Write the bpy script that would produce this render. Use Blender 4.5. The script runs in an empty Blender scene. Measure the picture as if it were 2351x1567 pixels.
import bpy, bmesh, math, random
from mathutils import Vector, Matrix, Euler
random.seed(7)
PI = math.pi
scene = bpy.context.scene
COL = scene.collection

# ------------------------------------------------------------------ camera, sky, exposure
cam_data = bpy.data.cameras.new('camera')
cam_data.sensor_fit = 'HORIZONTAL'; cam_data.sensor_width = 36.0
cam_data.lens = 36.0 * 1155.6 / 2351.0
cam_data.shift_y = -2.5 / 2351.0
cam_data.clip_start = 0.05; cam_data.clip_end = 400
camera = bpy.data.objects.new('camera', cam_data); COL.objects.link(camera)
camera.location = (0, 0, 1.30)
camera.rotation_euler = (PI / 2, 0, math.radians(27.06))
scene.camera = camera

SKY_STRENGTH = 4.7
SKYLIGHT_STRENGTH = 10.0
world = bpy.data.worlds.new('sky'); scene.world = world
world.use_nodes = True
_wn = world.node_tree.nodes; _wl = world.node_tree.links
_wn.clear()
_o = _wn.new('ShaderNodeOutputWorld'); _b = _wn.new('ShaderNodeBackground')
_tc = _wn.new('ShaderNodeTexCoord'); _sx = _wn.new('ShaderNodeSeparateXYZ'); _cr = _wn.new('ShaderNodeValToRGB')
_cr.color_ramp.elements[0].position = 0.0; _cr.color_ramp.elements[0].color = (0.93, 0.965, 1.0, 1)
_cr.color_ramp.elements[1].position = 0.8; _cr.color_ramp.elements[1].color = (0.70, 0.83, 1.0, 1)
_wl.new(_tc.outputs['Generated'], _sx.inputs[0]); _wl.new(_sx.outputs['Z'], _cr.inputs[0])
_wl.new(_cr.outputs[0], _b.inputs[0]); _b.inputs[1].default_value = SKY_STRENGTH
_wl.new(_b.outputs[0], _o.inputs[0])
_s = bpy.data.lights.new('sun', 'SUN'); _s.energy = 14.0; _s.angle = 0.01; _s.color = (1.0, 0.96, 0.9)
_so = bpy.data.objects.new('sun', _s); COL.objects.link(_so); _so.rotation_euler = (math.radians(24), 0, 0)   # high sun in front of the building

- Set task
Print the listing above in its entirety, with every line exact.

- Response below
Write the bpy script that would produce this render. Use Blender 4.5. The script runs in an empty Blender scene. Measure the picture as if it were 2351x1567 pixels.
import bpy, bmesh, math, random
from mathutils import Vector, Matrix, Euler
random.seed(7)
PI = math.pi
scene = bpy.context.scene
COL = scene.collection

# ------------------------------------------------------------------ camera, sky, exposure
cam_data = bpy.data.cameras.new('camera')
cam_data.sensor_fit = 'HORIZONTAL'; cam_data.sensor_width = 36.0
cam_data.lens = 36.0 * 1155.6 / 2351.0
cam_data.shift_y = -2.5 / 2351.0
cam_data.clip_start = 0.05; cam_data.clip_end = 400
camera = bpy.data.objects.new('camera', cam_data); COL.objects.link(camera)
camera.location = (0, 0, 1.30)
camera.rotation_euler = (PI / 2, 0, math.radians(27.06))
scene.camera = camera

SKY_STRENGTH = 4.7
SKYLIGHT_STRENGTH = 10.0
world = bpy.data.worlds.new('sky'); scene.world = world
world.use_nodes = True
_wn = world.node_tree.nodes; _wl = world.node_tree.links
_wn.clear()
_o = _wn.new('ShaderNodeOutputWorld'); _b = _wn.new('ShaderNodeBackground')
_tc = _wn.new('ShaderNodeTexCoord'); _sx = _wn.new('ShaderNodeSeparateXYZ'); _cr = _wn.new('ShaderNodeValToRGB')
_cr.color_ramp.elements[0].position = 0.0; _cr.color_ramp.elements[0].color = (0.93, 0.965, 1.0, 1)
_cr.color_ramp.elements[1].position = 0.8; _cr.color_ramp.elements[1].color = (0.70, 0.83, 1.0, 1)
_wl.new(_tc.outputs['Generated'], _sx.inputs[0]); _wl.new(_sx.outputs['Z'], _cr.inputs[0])
_wl.new(_cr.outputs[0], _b.inputs[0]); _b.inputs[1].default_value = SKY_STRENGTH
_wl.new(_b.outputs[0], _o.inputs[0])
_s = bpy.data.lights.new('sun', 'SUN'); _s.energy = 14.0; _s.angle = 0.01; _s.color = (1.0, 0.96, 0.9)
_so = bpy.data.objects.new('sun', _s); COL.objects.link(_so); _so.rotation_euler = (math.radians(24), 0, 0)   # high sun in front of the building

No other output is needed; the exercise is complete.